▶ [Do this] Output the lines below exactly, please, from the first line until the line with "PITCH = math.atan(200.5 / F_)", counting both.

▶ [Information supplied]
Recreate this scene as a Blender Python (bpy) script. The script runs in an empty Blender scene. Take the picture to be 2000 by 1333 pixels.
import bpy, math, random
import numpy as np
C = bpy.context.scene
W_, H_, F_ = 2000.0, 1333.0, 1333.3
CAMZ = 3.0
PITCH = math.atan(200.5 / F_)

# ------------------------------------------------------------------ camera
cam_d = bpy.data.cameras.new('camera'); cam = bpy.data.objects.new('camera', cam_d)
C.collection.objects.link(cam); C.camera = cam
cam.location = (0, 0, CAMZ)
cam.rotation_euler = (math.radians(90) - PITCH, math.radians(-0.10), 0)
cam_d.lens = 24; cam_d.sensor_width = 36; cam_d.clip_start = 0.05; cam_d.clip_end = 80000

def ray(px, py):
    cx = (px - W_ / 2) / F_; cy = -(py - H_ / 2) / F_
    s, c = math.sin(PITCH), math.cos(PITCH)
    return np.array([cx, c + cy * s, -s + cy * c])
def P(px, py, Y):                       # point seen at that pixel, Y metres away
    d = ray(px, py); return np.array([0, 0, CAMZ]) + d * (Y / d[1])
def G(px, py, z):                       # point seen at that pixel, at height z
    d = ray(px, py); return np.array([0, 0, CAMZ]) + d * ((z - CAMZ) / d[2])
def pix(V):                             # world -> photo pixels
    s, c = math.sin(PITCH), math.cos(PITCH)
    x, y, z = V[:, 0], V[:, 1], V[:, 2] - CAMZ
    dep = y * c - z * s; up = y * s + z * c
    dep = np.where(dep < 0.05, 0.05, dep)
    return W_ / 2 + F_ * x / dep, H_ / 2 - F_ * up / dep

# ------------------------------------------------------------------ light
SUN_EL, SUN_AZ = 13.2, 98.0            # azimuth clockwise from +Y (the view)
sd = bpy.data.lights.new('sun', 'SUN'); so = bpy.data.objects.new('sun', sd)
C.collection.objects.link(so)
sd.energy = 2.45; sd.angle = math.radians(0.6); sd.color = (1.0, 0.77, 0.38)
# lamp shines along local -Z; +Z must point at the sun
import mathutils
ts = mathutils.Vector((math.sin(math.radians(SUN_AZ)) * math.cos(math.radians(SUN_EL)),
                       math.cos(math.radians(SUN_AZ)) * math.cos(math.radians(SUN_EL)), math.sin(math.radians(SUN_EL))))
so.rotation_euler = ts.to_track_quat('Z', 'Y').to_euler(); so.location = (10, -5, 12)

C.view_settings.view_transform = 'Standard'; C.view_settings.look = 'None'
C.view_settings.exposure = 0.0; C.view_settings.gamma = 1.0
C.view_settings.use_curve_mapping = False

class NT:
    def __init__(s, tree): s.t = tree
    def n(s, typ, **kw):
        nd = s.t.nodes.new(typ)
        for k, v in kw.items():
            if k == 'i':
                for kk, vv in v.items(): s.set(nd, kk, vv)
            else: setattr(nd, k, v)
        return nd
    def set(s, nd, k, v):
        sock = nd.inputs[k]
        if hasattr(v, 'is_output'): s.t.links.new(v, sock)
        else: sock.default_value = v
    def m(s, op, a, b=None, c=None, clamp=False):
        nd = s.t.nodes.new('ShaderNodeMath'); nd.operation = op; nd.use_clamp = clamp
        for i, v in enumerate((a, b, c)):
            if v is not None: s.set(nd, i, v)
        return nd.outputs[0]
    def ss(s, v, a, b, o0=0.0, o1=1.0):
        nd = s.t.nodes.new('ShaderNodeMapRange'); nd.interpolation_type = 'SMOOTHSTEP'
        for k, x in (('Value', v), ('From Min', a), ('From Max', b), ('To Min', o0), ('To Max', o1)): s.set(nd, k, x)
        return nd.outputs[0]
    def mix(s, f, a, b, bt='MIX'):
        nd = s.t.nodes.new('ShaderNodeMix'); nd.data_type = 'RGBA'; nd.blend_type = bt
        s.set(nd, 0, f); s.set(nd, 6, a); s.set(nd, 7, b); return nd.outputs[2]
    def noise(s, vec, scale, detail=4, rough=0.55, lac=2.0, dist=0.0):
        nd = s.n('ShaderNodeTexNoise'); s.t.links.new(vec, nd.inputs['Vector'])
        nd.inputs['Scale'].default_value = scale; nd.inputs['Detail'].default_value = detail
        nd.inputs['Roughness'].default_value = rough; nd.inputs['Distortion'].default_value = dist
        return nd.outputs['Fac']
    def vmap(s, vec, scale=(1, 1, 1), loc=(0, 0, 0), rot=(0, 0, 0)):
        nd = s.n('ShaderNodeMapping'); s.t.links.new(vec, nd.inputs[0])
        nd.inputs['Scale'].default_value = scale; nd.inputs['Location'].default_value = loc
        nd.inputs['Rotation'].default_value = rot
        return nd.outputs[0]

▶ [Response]
Recreate this scene as a Blender Python (bpy) script. The script runs in an empty Blender scene. Take the picture to be 2000 by 1333 pixels.
import bpy, math, random
import numpy as np
C = bpy.context.scene
W_, H_, F_ = 2000.0, 1333.0, 1333.3
CAMZ = 3.0
PITCH = math.atan(200.5 / F_)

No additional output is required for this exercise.